Gray doesn’t expect the plan to dictate what home owners plant. But “if the city approves a site plan for commercial development, it should have a list of species that can’t be planted. Another approach is developing partnerships with nurseries to encourage plants that are part of the heritage of the region. In Michigan, the Nature Conservancy has partnered with Meijer to remove plants that are invasive from their nursery operations. That’s been a big help in reducing plants that are most problematic.”

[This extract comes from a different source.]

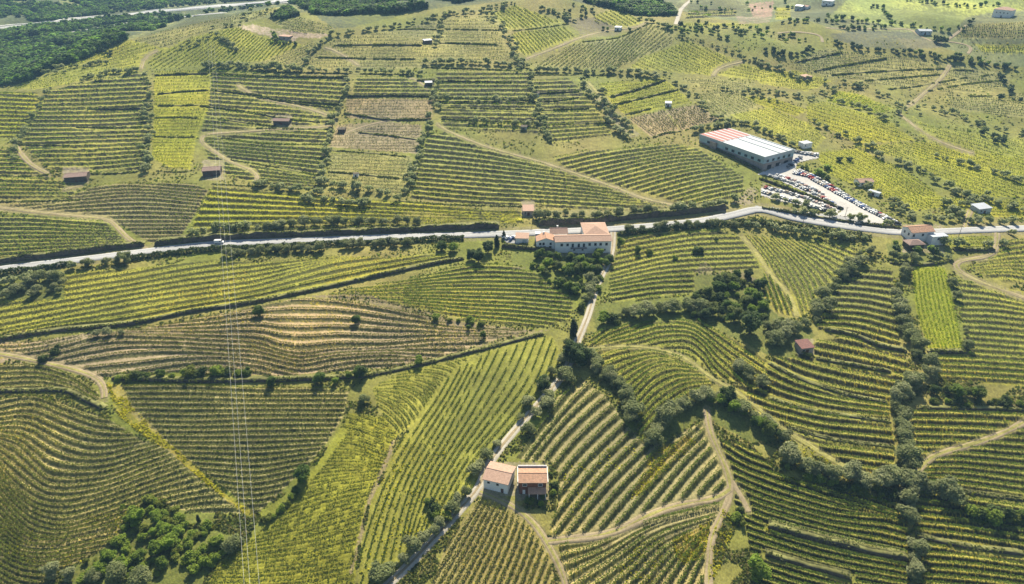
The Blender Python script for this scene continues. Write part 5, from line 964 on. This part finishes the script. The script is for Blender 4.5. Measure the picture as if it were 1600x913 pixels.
def window(t, face, x, z, w=1.1, h=1.5, y=0, name='window', pane='pane', mat=None, pm=None):
    """face f: wall facing the valley at y; l / r: side walls at x = y"""
    f = MB(); g = MB(); a, b_, c, d = x-w/2, x+w/2, z-h/2, z+h/2; k = .12
    def bx(m, p0, p1, q0, q1, o0, o1):
        if face == 'f': m.box(p0, p1, y-o1, y-o0, q0, q1)
        elif face == 'l': m.box(y-o1, y-o0, p0, p1, q0, q1)
        else: m.box(y+o0, y+o1, p0, p1, q0, q1)
    bx(f, a-k, a, c-k, d+k, .003, .09); bx(f, b_, b_+k, c-k, d+k, .003, .09); bx(f, a, b_, d, d+k, .003, .09); bx(f, a-.1, b_+.1, c-k-.002, c-.001, .003, .16)
    o = f.build(name, mat or M['frame'], t); bx(g, a, b_, c, d, .004, .03); bx(g, x-.03, x+.03, c, d, .031, .05); g.build(pane, pm or M['glass'], o); return o
# -- the manor
t, Wd_ = site('manor_house', 'long white two-storey manor with terracotta roofs and balcony below the road', 'house', (867.5, 395), (954, 395))
block(t, 0, Wd_, 0, 9, 7.3, M['white'], M['tile'], 'gable', 1.5)
block(t, .56*Wd_, Wd_-.01, 9.01, 26, 7.3, M['white'], M['tile'], 'hip', 2.3, name='rear_wing', rname='hip_roof')
block(t, -1.5, .26*Wd_, 14, 21, 6.2, M['white'], M['tile'], 'gable', 1.9, name='back_range', rname='back_roof', chimney=[(3, 19)])
block(t, -10.5, -.01, 4, 12, 6.0, M['white'], M['tile_bright'], 'gabley', 1.9, name='side_wing', rname='side_roof', chimney=[(-6, 11)])
block(t, -10.8, -8.0, 12.02, 15, 7.0, M['white'], M['white'], 'flat', 0, name='stair_tower', rname='flat_roof')
for k, fr in enumerate((.113, .217, .613, .716, .81, .915)): window(t, 'f', fr*Wd_, 5.3, 1.25, 1.5)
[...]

While the city does control what trees are planted along streets and in parks, it has limited resources. By the terms of Elizabeth Dean’s bequest, the principal of the Dean Fund must be invested in U.S. Treasury notes. So at the same time that the forestry department’s staff and budget have shrunk, interest from the fund has plummeted. Bairley says the fund brought in about $200,000 a year during the high-interest Reagan years. Thanks to the Great Recession and Federal Reserve chair Ben Bernanke’s commitment to keeping interest rates low, this fiscal year’s income is just $50,000.

“With cutbacks, there are others trying to fill in what the city can’t afford to do,” Al Gallup notes. “The Rotary spends $80,000 a year on trees and parks, and they’ve done it for at least five years.”

But Gallup fears that “the forest service in Ann Arbor is slowly disappearing, and the city is not concerned. My father was superintendent of parks, city forester, and manager of the airport, and he had direct contact with city council. Now there are a couple of layers between them, and they’re not knowledgeable.”

Whether they’re knowledgeable or not, so far the current council hasn’t been overly curious about the coming plan. “I have not received a high volume of questions from council members about this topic or draft recommendations,” writes Gray in an email.

Paul Bairley has a different fear: “I just hope we get the support we used to have to make sure at least the major goals of the plan can be realized over time. My big worry is they’ll say: ‘Nice plan, but we can’t afford it.'”

They might: a majority of the current council typically oppose spending city money on much beyond public safety. Or they might not: two-thirds of the city’s voters just passed a parks millage renewal. Of course, how they’ll vote ultimately depends on the plan that emerges, and right now the plan has only prioritized recommendations, not price tags. Aspiring to a thicker urban forest is one thing; paying for it is another.